Esta última temporada nos trae al detective Ambrose todavía afectado por el desenlace de la anterior, en la que su costado tanático tuvo una última prueba olímpica al intentar equipararse al nihilismo cuasi gnóstico de un asesino nietzschiano. Una nueva pareja y el retiro de las fuerzas policiales parecen marcar un nuevo comienzo, pero en una de sus noches de insomnio Ambrose presencia el suicidio de una joven y a partir de ahí se pliega a una investigación que, como es de esperar, remueve un montón de secretos mal sepultados de todo el pueblo.
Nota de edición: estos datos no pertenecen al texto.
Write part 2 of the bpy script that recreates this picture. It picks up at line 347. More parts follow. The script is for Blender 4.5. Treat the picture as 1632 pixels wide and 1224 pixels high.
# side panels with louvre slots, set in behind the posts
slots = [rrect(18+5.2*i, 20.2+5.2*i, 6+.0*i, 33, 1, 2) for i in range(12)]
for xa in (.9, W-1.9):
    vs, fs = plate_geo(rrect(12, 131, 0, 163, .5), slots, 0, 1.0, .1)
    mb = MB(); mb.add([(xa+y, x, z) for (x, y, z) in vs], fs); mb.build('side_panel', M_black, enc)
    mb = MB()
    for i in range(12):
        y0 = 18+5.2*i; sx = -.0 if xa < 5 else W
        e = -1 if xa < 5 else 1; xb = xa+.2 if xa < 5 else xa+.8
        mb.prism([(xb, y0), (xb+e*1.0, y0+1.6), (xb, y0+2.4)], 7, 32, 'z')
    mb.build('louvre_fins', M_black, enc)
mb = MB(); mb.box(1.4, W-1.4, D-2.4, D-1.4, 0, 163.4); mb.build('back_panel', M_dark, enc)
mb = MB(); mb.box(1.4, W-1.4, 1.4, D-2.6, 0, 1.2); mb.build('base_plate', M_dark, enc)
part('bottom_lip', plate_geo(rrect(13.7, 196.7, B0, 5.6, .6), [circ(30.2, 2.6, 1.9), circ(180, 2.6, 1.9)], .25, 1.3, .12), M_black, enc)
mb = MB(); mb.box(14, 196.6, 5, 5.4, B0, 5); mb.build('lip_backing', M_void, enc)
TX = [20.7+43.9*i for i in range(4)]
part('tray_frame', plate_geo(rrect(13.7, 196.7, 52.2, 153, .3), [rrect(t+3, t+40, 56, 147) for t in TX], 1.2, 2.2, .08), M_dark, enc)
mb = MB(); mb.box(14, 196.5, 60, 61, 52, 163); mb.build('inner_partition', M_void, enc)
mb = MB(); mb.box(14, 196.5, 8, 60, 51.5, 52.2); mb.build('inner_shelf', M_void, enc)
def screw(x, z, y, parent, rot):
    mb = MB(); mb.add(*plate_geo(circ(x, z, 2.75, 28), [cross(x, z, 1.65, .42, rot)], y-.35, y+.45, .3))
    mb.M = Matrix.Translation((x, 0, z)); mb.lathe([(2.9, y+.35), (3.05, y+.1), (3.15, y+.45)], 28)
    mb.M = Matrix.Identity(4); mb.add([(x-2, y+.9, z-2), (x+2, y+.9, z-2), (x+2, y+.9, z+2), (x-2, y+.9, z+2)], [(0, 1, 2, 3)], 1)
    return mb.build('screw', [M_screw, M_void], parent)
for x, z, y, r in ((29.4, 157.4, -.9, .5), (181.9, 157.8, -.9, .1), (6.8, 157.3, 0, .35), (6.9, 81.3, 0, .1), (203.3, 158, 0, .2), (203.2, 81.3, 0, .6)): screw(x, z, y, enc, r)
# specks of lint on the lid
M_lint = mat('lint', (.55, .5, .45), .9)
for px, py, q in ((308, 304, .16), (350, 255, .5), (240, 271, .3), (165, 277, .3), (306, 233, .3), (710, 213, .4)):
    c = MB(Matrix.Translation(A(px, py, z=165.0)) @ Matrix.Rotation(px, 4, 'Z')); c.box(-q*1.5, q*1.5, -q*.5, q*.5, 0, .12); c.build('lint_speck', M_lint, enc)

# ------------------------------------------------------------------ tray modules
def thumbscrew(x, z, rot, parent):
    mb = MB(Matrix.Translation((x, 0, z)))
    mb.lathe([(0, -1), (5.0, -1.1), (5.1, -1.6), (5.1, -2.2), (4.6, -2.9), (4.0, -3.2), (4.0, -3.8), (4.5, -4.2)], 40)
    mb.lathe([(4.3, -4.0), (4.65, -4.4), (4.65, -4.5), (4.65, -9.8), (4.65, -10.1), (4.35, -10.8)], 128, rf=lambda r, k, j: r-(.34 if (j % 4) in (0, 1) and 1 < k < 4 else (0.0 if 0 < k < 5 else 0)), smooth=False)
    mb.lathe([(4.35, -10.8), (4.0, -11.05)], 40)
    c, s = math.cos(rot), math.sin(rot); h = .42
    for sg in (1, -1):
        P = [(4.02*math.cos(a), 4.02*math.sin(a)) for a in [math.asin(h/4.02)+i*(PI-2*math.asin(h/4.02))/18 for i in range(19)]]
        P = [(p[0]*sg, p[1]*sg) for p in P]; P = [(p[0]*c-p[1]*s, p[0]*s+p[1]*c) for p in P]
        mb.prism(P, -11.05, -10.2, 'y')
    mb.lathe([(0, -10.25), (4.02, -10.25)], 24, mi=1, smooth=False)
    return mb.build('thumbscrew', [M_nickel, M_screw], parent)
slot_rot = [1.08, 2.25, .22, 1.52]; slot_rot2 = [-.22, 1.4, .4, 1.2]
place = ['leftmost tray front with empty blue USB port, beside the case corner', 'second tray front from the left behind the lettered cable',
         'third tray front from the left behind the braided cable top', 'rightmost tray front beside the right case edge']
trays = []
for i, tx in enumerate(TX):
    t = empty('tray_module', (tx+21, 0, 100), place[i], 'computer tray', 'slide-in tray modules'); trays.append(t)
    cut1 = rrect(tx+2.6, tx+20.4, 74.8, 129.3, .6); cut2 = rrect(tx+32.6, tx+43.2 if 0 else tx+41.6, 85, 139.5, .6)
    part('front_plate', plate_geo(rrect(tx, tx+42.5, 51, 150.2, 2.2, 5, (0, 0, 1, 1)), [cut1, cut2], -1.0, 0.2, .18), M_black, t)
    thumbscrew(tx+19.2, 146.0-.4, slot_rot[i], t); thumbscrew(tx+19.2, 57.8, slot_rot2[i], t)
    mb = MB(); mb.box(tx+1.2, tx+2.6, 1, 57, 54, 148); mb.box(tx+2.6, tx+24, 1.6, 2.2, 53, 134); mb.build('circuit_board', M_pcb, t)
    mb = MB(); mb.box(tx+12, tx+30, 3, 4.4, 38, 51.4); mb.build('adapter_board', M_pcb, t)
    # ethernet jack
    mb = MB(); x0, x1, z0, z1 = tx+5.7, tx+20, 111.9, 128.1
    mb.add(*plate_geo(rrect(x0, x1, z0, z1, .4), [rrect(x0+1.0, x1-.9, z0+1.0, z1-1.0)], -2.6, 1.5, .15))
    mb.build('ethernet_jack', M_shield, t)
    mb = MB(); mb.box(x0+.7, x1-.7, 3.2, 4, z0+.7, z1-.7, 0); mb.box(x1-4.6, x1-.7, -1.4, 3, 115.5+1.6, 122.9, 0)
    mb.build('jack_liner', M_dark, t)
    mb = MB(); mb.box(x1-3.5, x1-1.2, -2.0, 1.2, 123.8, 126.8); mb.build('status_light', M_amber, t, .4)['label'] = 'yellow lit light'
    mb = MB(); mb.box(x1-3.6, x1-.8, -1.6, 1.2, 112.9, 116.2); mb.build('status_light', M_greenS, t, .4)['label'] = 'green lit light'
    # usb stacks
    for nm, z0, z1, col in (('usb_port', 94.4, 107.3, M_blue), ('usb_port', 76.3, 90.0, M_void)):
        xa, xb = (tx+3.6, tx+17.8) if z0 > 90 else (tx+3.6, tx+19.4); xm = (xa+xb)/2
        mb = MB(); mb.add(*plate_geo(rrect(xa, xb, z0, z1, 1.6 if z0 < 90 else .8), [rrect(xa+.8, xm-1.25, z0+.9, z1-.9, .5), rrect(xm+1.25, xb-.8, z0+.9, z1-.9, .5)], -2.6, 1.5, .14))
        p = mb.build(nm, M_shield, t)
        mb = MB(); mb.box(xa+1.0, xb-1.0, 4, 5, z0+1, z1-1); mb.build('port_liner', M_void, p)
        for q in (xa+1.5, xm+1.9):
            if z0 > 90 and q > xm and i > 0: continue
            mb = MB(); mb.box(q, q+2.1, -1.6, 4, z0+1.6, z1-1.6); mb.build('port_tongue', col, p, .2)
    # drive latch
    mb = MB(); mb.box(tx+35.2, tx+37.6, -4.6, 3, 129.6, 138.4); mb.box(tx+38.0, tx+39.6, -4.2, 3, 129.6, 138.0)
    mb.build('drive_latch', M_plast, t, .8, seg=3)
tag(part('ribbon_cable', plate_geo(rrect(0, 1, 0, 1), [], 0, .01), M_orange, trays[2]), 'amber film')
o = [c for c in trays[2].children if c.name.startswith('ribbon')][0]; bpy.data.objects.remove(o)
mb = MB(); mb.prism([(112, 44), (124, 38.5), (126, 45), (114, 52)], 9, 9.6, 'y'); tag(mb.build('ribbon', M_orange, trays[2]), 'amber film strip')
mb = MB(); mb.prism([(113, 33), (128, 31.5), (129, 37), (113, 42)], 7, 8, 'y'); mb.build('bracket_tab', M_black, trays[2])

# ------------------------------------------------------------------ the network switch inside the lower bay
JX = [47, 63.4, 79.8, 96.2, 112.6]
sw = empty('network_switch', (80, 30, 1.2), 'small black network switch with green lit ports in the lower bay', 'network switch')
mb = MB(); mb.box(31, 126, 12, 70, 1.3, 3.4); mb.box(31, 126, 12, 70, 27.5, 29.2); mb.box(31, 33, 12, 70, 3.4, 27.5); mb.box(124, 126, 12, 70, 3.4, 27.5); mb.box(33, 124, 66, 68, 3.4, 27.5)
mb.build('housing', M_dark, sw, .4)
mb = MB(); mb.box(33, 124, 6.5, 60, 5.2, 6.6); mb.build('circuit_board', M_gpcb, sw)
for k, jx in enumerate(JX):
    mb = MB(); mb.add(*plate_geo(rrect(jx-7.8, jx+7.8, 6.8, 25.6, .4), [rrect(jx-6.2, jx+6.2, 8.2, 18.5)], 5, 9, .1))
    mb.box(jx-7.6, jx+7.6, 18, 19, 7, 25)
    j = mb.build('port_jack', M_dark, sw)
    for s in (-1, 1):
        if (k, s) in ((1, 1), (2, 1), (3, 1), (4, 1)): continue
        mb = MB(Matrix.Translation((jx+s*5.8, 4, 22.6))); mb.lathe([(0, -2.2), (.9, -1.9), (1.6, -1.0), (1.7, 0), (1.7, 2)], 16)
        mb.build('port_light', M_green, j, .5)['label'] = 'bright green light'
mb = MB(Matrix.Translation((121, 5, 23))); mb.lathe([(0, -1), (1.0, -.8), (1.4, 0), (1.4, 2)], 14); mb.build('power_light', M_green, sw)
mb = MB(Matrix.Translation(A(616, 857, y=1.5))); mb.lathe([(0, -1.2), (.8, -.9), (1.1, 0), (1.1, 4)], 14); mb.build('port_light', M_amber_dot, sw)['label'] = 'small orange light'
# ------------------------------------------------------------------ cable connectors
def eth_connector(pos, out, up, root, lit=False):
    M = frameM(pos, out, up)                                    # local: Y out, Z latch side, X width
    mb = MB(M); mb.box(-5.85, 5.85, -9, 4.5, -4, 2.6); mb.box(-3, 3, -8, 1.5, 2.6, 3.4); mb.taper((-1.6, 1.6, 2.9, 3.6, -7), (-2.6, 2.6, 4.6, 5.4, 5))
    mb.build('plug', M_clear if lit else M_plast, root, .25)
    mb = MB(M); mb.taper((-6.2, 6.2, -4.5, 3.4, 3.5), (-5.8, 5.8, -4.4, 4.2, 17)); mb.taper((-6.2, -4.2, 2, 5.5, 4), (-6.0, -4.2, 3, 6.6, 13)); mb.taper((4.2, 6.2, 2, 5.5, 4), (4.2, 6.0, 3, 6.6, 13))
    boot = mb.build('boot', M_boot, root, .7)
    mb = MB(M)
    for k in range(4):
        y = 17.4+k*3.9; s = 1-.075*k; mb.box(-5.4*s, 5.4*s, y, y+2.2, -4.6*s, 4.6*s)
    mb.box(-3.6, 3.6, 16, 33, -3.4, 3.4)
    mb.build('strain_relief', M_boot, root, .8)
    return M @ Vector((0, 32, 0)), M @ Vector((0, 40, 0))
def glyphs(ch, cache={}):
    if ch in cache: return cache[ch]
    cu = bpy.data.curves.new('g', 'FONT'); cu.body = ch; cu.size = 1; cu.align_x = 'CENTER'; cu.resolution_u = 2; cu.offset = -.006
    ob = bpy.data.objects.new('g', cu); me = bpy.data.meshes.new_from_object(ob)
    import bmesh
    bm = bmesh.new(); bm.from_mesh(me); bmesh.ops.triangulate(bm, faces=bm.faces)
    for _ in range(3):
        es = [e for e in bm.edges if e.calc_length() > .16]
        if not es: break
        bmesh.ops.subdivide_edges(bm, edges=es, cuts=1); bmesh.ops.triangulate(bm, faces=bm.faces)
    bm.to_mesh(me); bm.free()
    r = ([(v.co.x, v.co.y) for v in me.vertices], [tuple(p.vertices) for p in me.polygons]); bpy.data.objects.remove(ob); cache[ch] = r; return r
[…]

Es una cuarta temporada de notorio bajo perfil en comparación a la tercera (que fue, en muchos sentidos, la mejor y a la vez la peor de la saga), pero al mismo tiempo, en contrapartida, expone más de lo deseable algunos clichés y vicios de la serie: varias trampas de guion que sólo sirven para estirar la resolución, sumadas a la compulsión algo absurda de recrear escenarios de anteriores temporadas, sobre todo esa cuestión del pobre detective teniendo que atravesar rituales de gran exigencia física –a uno le da por decirle a la tele “¡el tipo ya se hacía lastimar por una dominatrix, después por un culto flagelador y después por un loco de mierda que lo metió literalmente bajo tierra!, ¡denle un respiro!”–, que en este caso aportan poco al avance del caso en sí. Tampoco ayuda el dispositivo un poco simplista de poner al detective a hablar alucinatoriamente con el fantasma de la suicidada, casi llevándonos de las narices a las moralejas del caso. En la primera temporada bastaba la escena de Ambrose volviendo a su casa y viéndose las uñas amoratadas por la dedicación de su amante/dominatrix. No se necesitaban palabras ni conclusiones: bastaban el alivio y la tristeza de Pullman al ver con ojos glaucos aquellas pequeñas medialunas negras en la punta de sus dedos. Un ensayo de perdón para uno mismo y, a la vez, una certeza de que nunca se llega a escapar del todo de la propia destrucción.

Más allá de la pérdida de algunas de estas sutilezas, a esta altura ya está claro que toda la serie es Ambrose, y en ese sentido todavía queda mucha tela por cortar. Ya no son necesarias muertes, intrigas, resoluciones: bastaría sólo verlo a él. Citando a Onetti: “La historia de un alma, de ella sola, sin los sucesos en que tuvo que mezclarse, queriendo o no”.

The Sinner, de Derek Simonds. Temporada 4. Con Bill Pullman, Cindy Cheung, Joe Cobden, Frances Fisher, Alice Kremelberg, Michael Mosley, Ronin Wong, Jessica Hecht, Neal Huff. 2021. Netflix.